Look through the entries and report how many lines include the word "Blender". Give the number alone.

——

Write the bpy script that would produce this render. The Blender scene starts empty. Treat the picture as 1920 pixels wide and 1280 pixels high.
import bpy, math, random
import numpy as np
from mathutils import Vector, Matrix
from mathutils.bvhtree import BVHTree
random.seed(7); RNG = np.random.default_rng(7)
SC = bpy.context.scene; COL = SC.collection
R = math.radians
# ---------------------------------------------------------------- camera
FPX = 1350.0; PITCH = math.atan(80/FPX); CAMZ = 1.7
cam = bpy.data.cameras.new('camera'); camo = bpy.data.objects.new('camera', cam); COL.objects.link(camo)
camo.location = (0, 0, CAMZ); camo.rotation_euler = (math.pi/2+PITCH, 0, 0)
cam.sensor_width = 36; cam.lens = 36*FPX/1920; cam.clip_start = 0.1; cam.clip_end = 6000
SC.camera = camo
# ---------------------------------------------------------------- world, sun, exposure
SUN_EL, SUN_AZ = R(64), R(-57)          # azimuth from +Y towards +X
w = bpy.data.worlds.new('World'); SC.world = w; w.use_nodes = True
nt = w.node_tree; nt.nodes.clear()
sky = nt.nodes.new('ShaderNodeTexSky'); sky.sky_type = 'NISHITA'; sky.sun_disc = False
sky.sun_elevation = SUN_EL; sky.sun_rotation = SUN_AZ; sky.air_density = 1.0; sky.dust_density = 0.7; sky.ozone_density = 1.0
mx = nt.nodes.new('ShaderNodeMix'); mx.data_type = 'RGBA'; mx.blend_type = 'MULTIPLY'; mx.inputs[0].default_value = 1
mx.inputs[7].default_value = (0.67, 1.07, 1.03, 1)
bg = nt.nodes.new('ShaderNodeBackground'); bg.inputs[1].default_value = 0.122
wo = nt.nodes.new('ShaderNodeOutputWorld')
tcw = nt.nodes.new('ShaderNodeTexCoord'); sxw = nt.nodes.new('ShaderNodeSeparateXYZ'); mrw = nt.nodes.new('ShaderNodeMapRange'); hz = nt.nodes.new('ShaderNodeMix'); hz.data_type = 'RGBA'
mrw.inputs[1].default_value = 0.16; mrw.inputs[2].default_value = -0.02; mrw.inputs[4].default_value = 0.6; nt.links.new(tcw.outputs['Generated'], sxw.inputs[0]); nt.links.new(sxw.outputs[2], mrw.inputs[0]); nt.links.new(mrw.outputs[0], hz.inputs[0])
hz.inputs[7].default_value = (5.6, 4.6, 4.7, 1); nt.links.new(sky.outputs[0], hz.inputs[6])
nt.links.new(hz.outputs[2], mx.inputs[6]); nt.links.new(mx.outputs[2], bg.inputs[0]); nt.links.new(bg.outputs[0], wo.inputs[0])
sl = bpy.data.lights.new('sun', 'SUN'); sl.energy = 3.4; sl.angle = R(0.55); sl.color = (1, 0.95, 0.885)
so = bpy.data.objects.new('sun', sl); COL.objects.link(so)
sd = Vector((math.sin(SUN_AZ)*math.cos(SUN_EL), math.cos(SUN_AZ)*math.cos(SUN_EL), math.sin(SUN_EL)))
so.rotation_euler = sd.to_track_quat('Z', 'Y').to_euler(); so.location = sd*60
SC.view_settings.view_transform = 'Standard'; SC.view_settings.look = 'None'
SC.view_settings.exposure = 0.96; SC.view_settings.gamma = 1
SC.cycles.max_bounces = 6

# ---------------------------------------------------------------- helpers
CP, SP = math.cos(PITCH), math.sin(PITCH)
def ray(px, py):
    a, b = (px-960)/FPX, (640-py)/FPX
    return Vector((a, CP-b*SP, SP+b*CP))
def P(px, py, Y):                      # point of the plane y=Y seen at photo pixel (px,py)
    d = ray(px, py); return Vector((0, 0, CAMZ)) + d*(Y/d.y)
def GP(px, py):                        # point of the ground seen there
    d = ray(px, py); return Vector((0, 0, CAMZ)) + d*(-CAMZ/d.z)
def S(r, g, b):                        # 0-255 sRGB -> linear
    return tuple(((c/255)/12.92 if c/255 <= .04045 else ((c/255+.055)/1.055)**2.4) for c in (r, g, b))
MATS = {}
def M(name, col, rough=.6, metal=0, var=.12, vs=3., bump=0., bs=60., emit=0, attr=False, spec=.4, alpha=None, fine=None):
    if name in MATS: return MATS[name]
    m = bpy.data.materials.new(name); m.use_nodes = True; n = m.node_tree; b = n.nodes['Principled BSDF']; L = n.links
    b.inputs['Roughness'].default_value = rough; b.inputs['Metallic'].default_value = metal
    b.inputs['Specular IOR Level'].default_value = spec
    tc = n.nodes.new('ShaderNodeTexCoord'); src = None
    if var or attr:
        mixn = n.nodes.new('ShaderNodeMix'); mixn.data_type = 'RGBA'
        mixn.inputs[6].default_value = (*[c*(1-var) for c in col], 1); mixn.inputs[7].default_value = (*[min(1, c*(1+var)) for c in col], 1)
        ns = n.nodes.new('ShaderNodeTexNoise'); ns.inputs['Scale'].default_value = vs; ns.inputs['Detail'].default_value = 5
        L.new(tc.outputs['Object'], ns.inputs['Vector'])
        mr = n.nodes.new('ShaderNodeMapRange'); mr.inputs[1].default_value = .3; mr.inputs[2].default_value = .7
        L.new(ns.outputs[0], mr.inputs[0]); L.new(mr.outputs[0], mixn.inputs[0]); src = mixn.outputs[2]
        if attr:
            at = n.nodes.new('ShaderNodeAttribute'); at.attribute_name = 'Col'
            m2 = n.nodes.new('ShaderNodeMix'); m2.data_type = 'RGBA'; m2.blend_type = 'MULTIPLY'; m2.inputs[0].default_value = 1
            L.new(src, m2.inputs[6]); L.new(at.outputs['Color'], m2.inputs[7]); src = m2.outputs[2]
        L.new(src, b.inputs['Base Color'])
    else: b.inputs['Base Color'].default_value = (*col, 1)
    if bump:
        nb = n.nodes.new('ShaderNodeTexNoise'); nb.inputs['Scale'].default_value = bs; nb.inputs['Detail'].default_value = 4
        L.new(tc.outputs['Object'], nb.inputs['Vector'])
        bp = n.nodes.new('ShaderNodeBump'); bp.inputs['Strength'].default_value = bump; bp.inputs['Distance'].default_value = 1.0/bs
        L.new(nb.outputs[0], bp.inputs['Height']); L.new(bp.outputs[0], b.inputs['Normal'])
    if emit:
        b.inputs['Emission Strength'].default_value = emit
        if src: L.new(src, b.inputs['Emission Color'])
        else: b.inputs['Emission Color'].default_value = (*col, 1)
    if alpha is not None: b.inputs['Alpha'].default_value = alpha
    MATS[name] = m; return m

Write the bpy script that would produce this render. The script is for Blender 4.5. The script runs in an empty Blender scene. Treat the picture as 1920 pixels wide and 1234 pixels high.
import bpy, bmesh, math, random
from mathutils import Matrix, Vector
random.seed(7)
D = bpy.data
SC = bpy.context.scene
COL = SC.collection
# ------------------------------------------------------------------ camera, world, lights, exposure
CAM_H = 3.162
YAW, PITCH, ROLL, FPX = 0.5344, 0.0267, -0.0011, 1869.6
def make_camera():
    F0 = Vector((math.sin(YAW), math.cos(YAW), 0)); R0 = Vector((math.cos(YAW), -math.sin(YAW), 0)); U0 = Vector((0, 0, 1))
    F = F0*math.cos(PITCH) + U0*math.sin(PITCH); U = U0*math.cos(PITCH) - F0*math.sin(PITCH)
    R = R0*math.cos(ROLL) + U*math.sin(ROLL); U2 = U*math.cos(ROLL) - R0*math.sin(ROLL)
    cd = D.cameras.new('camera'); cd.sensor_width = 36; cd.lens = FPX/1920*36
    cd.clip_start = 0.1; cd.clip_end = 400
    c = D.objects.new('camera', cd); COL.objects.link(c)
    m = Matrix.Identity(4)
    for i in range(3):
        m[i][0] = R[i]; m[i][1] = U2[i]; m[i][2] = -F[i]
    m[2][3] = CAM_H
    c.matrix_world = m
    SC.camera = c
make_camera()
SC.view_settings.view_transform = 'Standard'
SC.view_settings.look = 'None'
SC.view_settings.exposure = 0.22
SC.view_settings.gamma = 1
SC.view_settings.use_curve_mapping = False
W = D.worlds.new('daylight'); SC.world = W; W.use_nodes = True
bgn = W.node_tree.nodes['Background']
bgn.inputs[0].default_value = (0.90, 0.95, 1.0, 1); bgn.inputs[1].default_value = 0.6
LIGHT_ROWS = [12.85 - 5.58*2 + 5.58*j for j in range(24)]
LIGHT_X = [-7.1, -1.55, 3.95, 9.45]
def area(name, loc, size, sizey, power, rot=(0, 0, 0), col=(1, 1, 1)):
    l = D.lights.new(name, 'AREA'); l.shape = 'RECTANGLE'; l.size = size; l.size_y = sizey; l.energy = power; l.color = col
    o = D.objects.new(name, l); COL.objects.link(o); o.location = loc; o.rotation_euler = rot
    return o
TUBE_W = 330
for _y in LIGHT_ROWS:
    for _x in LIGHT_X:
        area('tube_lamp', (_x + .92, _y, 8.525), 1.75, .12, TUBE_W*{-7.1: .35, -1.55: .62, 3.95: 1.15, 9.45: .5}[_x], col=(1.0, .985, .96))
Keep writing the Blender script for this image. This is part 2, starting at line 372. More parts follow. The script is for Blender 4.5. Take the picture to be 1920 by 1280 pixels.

——

◆ Answer to the exercise ◆
3